Projeter des images en mouvement sur le bâtiment de Frank Gehry est déjà en soi un exploit. À commencer pour amadouer l’homme, facilement cinglant quand on l’ennuie. « Je l’ai rencontré en 2014 au Philharmonic de Los Angeles qu’il a conçu et inauguré en octobre 2003. La rencontre a eu lieu dans la Green Room, cette salle intermédiaire reliant les coulisses aux espaces du public qui, dans la tradition du théâtre, permet une interaction entre les artistes et les spectateurs. Mon rêve était de projeter mon œuvre dans le Walt Disney Concert Hall, ce que j’ai pu réaliser grâce à lui. À Bilbao, j’ai été fasciné par son édifice, l’échelle, les salles extraordinaires. Frank Gehry m’a donné plein accès aux archives qu’il a cédées au Getty Center. Ainsi est né notre projet expérimental qui a demandé trois semaines d’installation non-stop, souvent jusqu’à 5 heures du matin. Il est à moitié humain, à moitié machine. Où est-ce arrivé, où cela a-t-il commencé, où cela finira-t-il ? Au final, on ne verra jamais la même chose deux fois. C’est un système vivant que l’on peut juste débrancher. Les artistes du mouvement californien Light an Space, dont James Turrell et Robert Irwin, ont fait de la lumière un matériau. On peut dépasser les limites physiques des choses. Je ne crois pas que l’IA soit juste un outil, comme l’électricité. C’est un moyen incroyable d’imaginer, donc cela part de l’esprit humain. L’IA deviendra l’artiste des artistes », s’enthousiasme-t-il.
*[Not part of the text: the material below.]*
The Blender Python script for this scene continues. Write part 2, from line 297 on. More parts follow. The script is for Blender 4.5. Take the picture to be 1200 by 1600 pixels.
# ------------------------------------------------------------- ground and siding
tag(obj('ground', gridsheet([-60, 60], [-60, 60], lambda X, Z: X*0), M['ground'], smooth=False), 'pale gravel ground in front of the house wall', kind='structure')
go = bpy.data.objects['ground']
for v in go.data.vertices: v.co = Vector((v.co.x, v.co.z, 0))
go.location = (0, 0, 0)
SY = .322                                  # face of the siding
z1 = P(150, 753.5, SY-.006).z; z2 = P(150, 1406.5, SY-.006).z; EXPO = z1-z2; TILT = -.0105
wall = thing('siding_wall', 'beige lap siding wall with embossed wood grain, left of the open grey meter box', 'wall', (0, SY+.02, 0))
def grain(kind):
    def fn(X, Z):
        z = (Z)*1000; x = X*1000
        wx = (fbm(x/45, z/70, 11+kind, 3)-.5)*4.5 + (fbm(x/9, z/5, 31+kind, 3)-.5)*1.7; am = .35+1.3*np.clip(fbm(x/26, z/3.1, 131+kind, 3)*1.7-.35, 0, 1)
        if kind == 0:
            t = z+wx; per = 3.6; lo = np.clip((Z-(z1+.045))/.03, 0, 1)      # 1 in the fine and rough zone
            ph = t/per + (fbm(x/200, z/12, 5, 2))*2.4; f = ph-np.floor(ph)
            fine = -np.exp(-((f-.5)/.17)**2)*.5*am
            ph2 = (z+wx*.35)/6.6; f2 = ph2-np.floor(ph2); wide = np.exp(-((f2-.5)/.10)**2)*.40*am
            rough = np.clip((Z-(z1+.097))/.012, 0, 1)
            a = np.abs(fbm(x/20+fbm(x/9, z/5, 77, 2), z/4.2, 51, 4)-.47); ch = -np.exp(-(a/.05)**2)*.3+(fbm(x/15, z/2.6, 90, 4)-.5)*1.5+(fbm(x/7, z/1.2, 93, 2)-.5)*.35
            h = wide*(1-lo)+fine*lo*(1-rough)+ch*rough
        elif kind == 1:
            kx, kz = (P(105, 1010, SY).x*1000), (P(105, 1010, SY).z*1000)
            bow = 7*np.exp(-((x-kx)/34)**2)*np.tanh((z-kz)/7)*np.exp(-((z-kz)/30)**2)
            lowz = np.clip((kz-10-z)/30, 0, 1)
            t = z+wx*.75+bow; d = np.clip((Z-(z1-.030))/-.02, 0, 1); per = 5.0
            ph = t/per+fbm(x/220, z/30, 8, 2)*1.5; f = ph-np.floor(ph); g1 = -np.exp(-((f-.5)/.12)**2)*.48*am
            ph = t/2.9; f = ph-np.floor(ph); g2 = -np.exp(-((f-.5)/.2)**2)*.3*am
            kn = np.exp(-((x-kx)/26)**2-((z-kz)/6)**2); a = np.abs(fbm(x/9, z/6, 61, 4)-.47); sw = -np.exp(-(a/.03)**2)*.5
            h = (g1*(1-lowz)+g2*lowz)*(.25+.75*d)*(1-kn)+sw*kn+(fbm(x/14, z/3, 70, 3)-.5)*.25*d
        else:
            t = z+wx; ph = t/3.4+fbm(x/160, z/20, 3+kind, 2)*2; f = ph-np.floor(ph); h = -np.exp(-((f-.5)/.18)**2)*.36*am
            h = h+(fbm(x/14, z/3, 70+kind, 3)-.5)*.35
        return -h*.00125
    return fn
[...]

En automne dernier, Refik Anadol a participé à la 3e édition de Pacific Standard Time, l’opération muséale du Getty qui regroupe musées et centres d’art en Californie du Sud, dont le thème était justement cette année « Art & Science Collide ». Et c’est lors de la soirée inaugurale qu’il a montré à Frank Gehry l’ébauche de son projet (400 pages !). Il a poussé l’hommage jusqu’à la bande-son composée par Kerim Karaoglu qui part des sons enregistrés dans le bâtiment lui-même, au cœur de ses matériaux, avant de les soumettre à un logiciel d’IA générative. On retrouve là l’idée des sons primitifs issus du fin fond des grottes préhistoriques, explorés par l’artiste britannique Oliver Beer (The Resonance Project, Le projet Résonance), vu et entendu à la 17e Biennale de Lyon). La devise de Refik Anadol est « une équipe, un concept, un mouvement ».
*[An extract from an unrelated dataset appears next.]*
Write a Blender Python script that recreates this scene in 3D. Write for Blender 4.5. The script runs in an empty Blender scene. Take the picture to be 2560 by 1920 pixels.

Refik Anadol au Sommet du futur des Nations unies, septembre 2024, New York, États-Unis. RICHARD ZHENG
Hallucinations de machines - Rêves de nature, König Galerie, Berlin, Allemagne, 2021. Roman März

Il a déjà œuvré sur le palazzo Strozzi, chef-d’œuvre de l’architecture civile de la Renaissance italienne à Florence, ou sur la Casa Batlló, œuvre totale aux volutes Art nouveau d’Antoni Gaudí à Barcelone. Ce fils d’Istanbul est venu, il y a dix ans, faire une résidence d’artiste à Los Angeles, y a appris les rudiments de l’IA et a choisi de s’y installer plutôt que dans la Silicon Valley de San Francisco ou à Seattle.

« Je suis né dans une famille de professeurs, je leur dois tout, mon éveil, ma curiosité, ma liberté. Ma mère, pourtant plus portée vers la littérature que mon mathématicien de père, m’a donné un ordinateur à 8 ans. C’est une expérience qui a changé ma vie. L’ordinateur est devenu mon ami, je l’emportais partout avec moi. Je n’étais pas vraiment un geek ou un original, juste un peu plus secret que les autres, peut-être. J’ai quarante cousins, donc je n’étais pas un animal asocial. Mais le monde de l’ordinateur, coder, créer des formes, m’a très vite passionné. Je lisais de la science-fiction américaine des années 1960 et 1970 qui étaient une forme de philosophie sociale, Philip K. Dick, bien sûr – Les Androïdes rêvent-ils de moutons électriques ? –, ou A. E. van Vogt – Le Monde des A. C’était bien avant de travailler, une fois lancé dans le monde informatique, avec le grand écrivain turc Ohran Pamuk et de l’aider à créer le répertoire virtuel des objets pour son Musée de l’innocence à Istanbul, objets qui représentent, sous forme de boîtes d’images, la construction en chapitres de ses récits. Je suis né près du Bosphore, j’ai grandi près du Bosphore, senti ses effluves et vu ses bateaux, c’est resté en moi. Ma ville natale enjambe deux continents, l’Europe et l’Asie. C’était un voyage perpétuel. Toutes ces couches successives de civilisation. Le noir et le blanc, l’arrivée des couleurs. L’IA , d’une certaine façon, s’explore ainsi, de façon immersive. Aujourd’hui, je ne me déconnecte jamais. »


Exposition « In situ : Refik Anado », jusqu’au 19 octobre au musée Guggenheim Bilbao, Pays basque, Espagne.